Per dossier konden dus meerdere delicten voorkomen. Op een totaal van 276
dossiers komen we uit op 350 gepleegde delicten.
Omwille van de aard van de bronnen en de
instellingen die ze voortbrachten moet men er rekening mee houden dat het hier
vooral de zwaardere criminaliteit betreft.
Zoals in de inleiding is aangehaald betreft het
hier om allerlei redenen allesbehalve een compleet overzicht van de
criminaliteit in het Waasland voor de eerste helft van de achttiende eeuw. Toch
zijn enkele krachtlijnen en tendensen duidelijk aanwijsbaar en kan men op basis
daarvan pogen tot enkele conclusies en verklaringen te komen.
Uit bovenstaande tabel blijkt dat het
zwaartepunt van de criminaliteit gevormd werd door vermogensmisdrijven en
politieovertredingen.
Vooral in het decennium 1720-1729 lieten dieven
zich blijkbaar allesbehalve onbetuigd. Op 86 gepleegde delicten zijn 46 van die
aard dat ze bij de vermogensmisdrijven kunnen worden ingedeeld. Dit is 53% van
alle delicten die binnen dat decennium werden gepleegd. De daaropvolgende jaren
zakt het aandeel van de vermogensdelicten tot respectievelijk 30% en 34%,
eenzelfde grootte als in de periode 1710-1719.
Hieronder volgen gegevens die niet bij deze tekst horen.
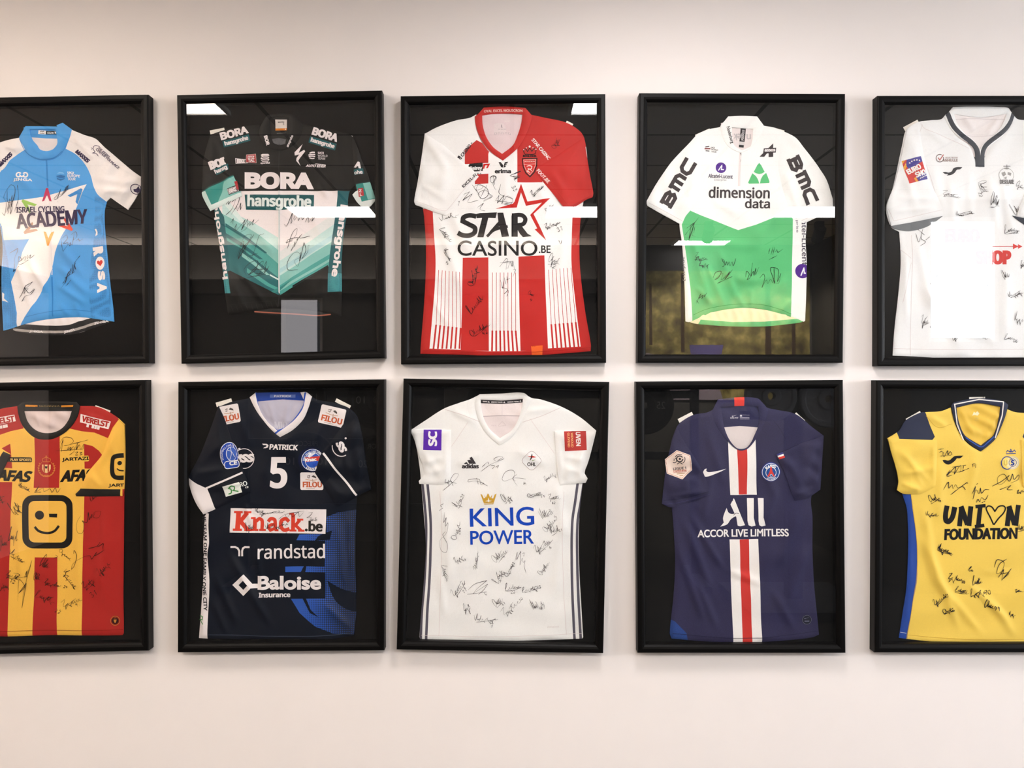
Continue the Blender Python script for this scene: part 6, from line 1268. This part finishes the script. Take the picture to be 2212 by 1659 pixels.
# ------------------------------------------------------------------ navy jersey with centre stripe (lower row, fourth)
def jersey_navy_stripe():
    N_, W_, R_ = '#2a2848', '#efe8e4', '#c22f28'
    J = Garment('football_jersey', 'heathered navy football jersey with a red and white centre stripe', 'jersey', 1360, 800, K)
    J.place(655, 1575)
    bk = J.panel('back_panel', [(515, 170), (640, 156), (740, 162), (785, 250), (745, 400), (650, 470), (580, 430), (510, 300)], '#2a2a4d', base=8.6, th=1.2, wr=(.5, 150, 3), kind='heather',
                 regions=[(('#d5cbc9', 'knit'), [(480, 335), (545, 330), (640, 322), (742, 330), (800, 335), (800, 500), (480, 500)])])
    bk.pr('neck_label', [text('DRI-FIT', 607, 275, 48, 7, 0, 'N', .15, c='#d9d5dc'), poly('#d9d5dc', tf([(-14, 0), (-16, 4), (-12, 6), (16, -6), (-8, 2)], 608, 262)), poly('#d9d5dc', rect(646, 262, 12, 10)), line('#b9b5c4', [(656, 258), (695, 259)], 2, sm=False), line('#b9b5c4', [(640, 273), (695, 274)], 3, sm=False), line('#b9b5c4', [(640, 281), (695, 281)], 3, sm=False)])
    B = J.panel('front_panel', [(515, 168), (495, 215), (455, 242), (370, 258), (300, 298), (272, 332), (240, 430), (225, 600), (246, 800), (258, 950), (265, 1120), (256, 1300), (234, 1520), (244, 1552), (400, 1566), (600, 1576), (770, 1572), (950, 1559), (1060, 1545), (1097, 1530), (1090, 1450), (1070, 1250), (1060, 1050), (1060, 850), (1052, 740), (1100, 560), (1122, 376),
         (1060, 330), (960, 252), (850, 228), (790, 212), (740, 162), (760, 250), (742, 330), (712, 400), (680, 450), (645, 458), (612, 448), (572, 400), (545, 330), (530, 250)], N_, base=9.8, th=2.8, wr=(.6, 260, 31), corner=45, kind='heather', rk='knit',
        regions=[(W_, [(570, 395), (582, 720), (737, 720), (729, 395)]), (R_, [(622, 430), (680, 430), (680, 718), (631, 718)]), (W_, [(579, 978), (745, 975), (752, 1200), (768, 1600), (602, 1600), (588, 1300)]), (R_, [(636, 978), (690, 976), (698, 1250), (713, 1600), (656, 1600), (645, 1300)]),
                 (('#23407f', 'heather'), [(200, 1430), (262, 1450), (330, 1520), (345, 1600), (200, 1600)])],
        folds=[(300, 820, 480, 1300, 26, 2.2), (330, 800, 560, 1180, 22, 1.8), (270, 1000, 440, 1480, 24, 2.0), (1000, 790, 840, 1160, 28, 2.0), (1040, 980, 900, 1400, 30, 1.8), (480, 560, 420, 900, 24, 1.4), (860, 660, 780, 900, 24, 1.4), (560, 1150, 780, 1240, 22, 1.4), (440, 300, 560, 700, 28, 1.5), (760, 480, 850, 760, 26, 1.4), (380, 1200, 520, 1520, 22, 1.6), (820, 1250, 960, 1520, 24, 1.4)])
    tab(J, 326, 272, 92, 24, -27); tab(J, 985, 275, 70, 22, 42)
    Cc = J.panel('collar', [(512, 168), (478, 245), (492, 292), (540, 378), (572, 412), (612, 450), (645, 464), (684, 452), (722, 410), (760, 345), (796, 262), (802, 225), (770, 188), (740, 162), (640, 155)], '#2d2b4d', base=12.6, th=2.4, skirt=3, edge=9, wr=(.25, 160, 2), corner=45, kind='heather',
        holes=[[(530, 212), (640, 206), (742, 208), (752, 262), (742, 330), (712, 402), (680, 446), (645, 455), (614, 445), (576, 398), (548, 330), (536, 262)]],
        regions=[(('#dd3a34', 'knit'), [(604, 140), (664, 140), (662, 215), (606, 215)])])
    B.pr('seam', [line('#1e1c38', [(830, 290), (870, 340), (905, 400)], 2)])
    L = J.panel('sleeve', [(274, 330), (240, 430), (212, 560), (195, 690), (187, 772), (240, 792), (320, 768), (400, 745), (466, 722), (455, 670), (420, 580), (380, 510), (340, 450), (300, 385)], '#282645', base=14.6, th=2.8, skirt=3.4, wr=(.9, 150, 33), corner=40, kind='heather',
        folds=[(290, 400, 330, 720, 24, 1.2), (200, 740, 440, 690, 14, 1.4), (230, 620, 420, 640, 20, 1.2)])
    L.pr('sleeve_hem', [line('#1b1936', [(195, 752), (300, 740), (456, 700)], 3), line('#35335a', [(200, 775), (300, 760), (460, 716)], 3)])
    hexa = [(270, 460), (348, 489), (361, 576), (301, 628), (214, 596), (203, 514)]
    dk = '#2d2b30'
    L.pr('league_badge', [poly('#e6d3c6', hexa), line('#b0654f', tf([(x - 282, y - 544) for x, y in hexa], 282, 544, 0, .93), 2, sm=False, closed=True, l=1), line(dk, arc(286, 510, 17, 0, 330, 16), 6, l=1, closed=False), poly(dk, circle(287, 510, 6, 12), l=1), line(dk, arc(256, 520, 14, -80, 120, 10), 4, l=1), line(dk, arc(288, 548, 15, 200, 340, 8), 4, l=1), line(dk, arc(286, 510, 26, 200, 300, 8), 4, l=1), line(dk, arc(290, 512, 26, -30, 60, 8), 4, l=1), line(dk, arc(252, 517, 5, -90, 90, 6), 3, l=1),
                          text('LIGUE 1', 288, 566, 74, 15, -6, 'N', .14, c=dk, l=1), text('Conforama', 290, 579, 74, 13, -6, 'N', .1, c='#b64a33', l=1), line('#b0654f', [(250, 592), (330, 586)], 2, sm=False, l=1), line('#a98a5e', [(272, 599), (318, 594)], 4, sm=False, l=1), line('#a98a5e', [(287, 609), (308, 606)], 4, sm=False, l=1)], label='white hexagonal sleeve badge')
    R = J.panel('sleeve', [(1122, 377), (1116, 470), (1108, 600), (1102, 690), (1030, 735), (955, 752), (930, 690), (900, 605), (868, 535), (846, 490), (900, 465), (985, 425), (1060, 400)], '#2c2a48', base=14.6, th=2.8, skirt=3.4, wr=(1.1, 150, 37), corner=40, kind='heather',
        folds=[(1080, 420, 960, 690, 30, 1.4), (1000, 560, 1090, 640, 22, 1.3), (900, 500, 1000, 700, 20, 1.1), (950, 720, 1090, 670, 14, 1.2)])
    R.pr('flag_tag', [poly('#3a3c78', [(849, 484), (884, 472), (887, 482), (853, 494)]), poly('#f0e8e4', [(853, 494), (887, 482), (890, 491), (857, 503)]), poly('#cf3a30', [(857, 503), (890, 491), (896, 502), (863, 514)])], label='small blue white and red sleeve tag')
    B.pr('maker_logo', [poly('#efe8e6', [(436, 570), (446, 568), (443, 580), (452, 588), (480, 586), (560, 569), (490, 600), (448, 614), (430, 612), (422, 600), (427, 584)], sm=True)])
    bb = '#1f4a8c'
    P = [poly('#2b3f8f', circle(816, 586, 55)), poly('#e9edf2', circle(816, 587, 51), l=1), poly(bb, circle(816, 587, 48), l=2), poly('#e9edf2', circle(816, 590, 32), l=3), poly(bb, circle(816, 590, 29), l=4),
         poly('#c8372f', [(812, 556), (820, 556), (824, 582), (840, 614), (828, 612), (822, 602), (810, 602), (804, 612), (792, 614), (808, 582)], l=5), poly(bb, circle(816, 607, 9), l=6), line('#e9edf2', circle(816, 607, 7, 12), 1.5, l=7, closed=True),
         text('PARIS', 814, 553, 66, 17, -8, 'N', .2, c='#e9edf2', l=4, arcr=46), text('SAINT-GERMAIN', 818, 629, 58, 8, -4, 'N', .1, c='#d5dbe6', l=4, arcr=-40)]
    B.pr('club_badge', P, label='round blue badge with a red tower')
    wv = '#efe9e6'
    B.pr('chest_print', [poly(wv, [(601, 738), (608, 752), (668, 895), (640, 902), (626, 898), (618, 850), (582, 775)], sm=False), poly(wv, [(560, 795), (572, 822), (590, 830), (615, 828), (636, 838), (610, 845), (585, 862), (565, 890), (525, 904), (545, 880), (540, 855), (548, 825)], sm=True), line(dk, [(600, 838), (615, 826), (632, 828)], 3, l=1),
                          poly(wv, [(680, 739), (719, 739), (717, 850), (728, 897), (706, 903), (688, 895), (682, 870)], sm=False), poly(wv, [(742, 738), (774, 738), (773, 850), (787, 897), (765, 903), (750, 895), (745, 870)], sm=False),
                          text('ACCOR LIVE LIMITLESS', 655, 940, 526, 44, -.6, 'B', .09, c=wv)], label='white chest lettering')
    B.pr('hem_badge', [poly('#23242f', circle(1026, 1442, 29)), line('#77788a', circle(1026, 1442, 26), 1.5, l=1, closed=True), poly('#77788a', tf([(-14, 0), (-16, 4), (-12, 6), (16, -6), (-8, 2)], 1026, 1432), l=1), line('#77788a', [(1012, 1450), (1040, 1450)], 4, sm=False, l=1)], label='small dark round hem badge')
    B.pr('hem_stitching', [line('#1e1c38', [(248, 1520), (400, 1535), (600, 1548), (780, 1545), (1092, 1508)], 2.5)])
jersey_navy_stripe()
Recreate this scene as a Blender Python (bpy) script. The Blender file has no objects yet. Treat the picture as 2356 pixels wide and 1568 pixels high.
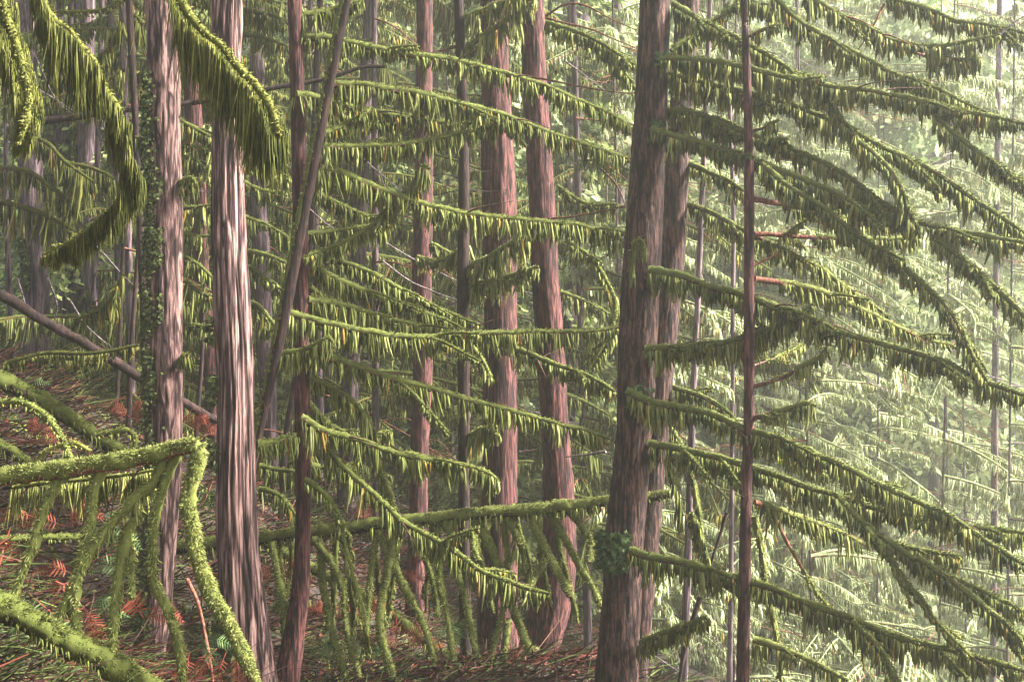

Geweldmisdrijven nemen 19% van het totaal
aantal gepleegde misdrijven voor hun rekening. Als we een opdeling per decennium
maken varieert hun aandeel van 10% in de jaren 1730-1739 tot 35% in de jaren
1710-1719.
In vergelijking met andere
criminaliteitsstudies valt het aandeel van de geweldmisdrijven erg laag uit. In
de studie van M. De Neef over de Lokerse criminaliteit hebben gewelddelicten een
aandeel van 33%.[2]
Hierbij bekleedden ze een tweede plaats in de rangschikking van de meest
gepleegde misdrijven. In de studie van L. T. Maes over de Antwerpse
criminaliteit nemen de geweldmisdrijven zelfs de eerste plaats in met een
aandeel van 41%.[3]
Ook druisen onze bevindingen in tegen enkele algemeen heersende opvattingen.
Volgens sommige auteurs (waaronder F.
Vanhemelryck) was de maatschappij in de middeleeuwen en de Nieuwe Tijden zeer
gewelddadig. Zij leidden dit af uit het groot aantal gewelddelicten dat in hun
bronnenonderzoek telkens naar voren kwam.[4]
Er werden telkens ook een paar verklaringen bij die vaststellingen naar voren
gebracht, maar die zullen later worden besproken.
Was de situatie in het Waasland met zijn
“gering” (67 gevallen op 50 jaar maakt een gemiddelde van 1,34 gevallen per
jaar) aantal geweldmisdrijven dan uitzonderlijk?
Het lijkt ons van niet. Vooreerst zouden er een
paar zaken kunnen aangehaald worden om het geringe aandeel van de
geweldmisdrijven te verklaren. In de woelige oorlogs-
jaren was het niet zo vanzelfsprekend om alle
geweldmisdrijven te vervolgen.Zwervende legers en hun bondig gevolg trokken zich
waarschijnlijk van het plaatselijke gerecht bitter weinig aan dat toen overigens
andere katten te geselen had. Vele misdadigers profiteerden daarvan.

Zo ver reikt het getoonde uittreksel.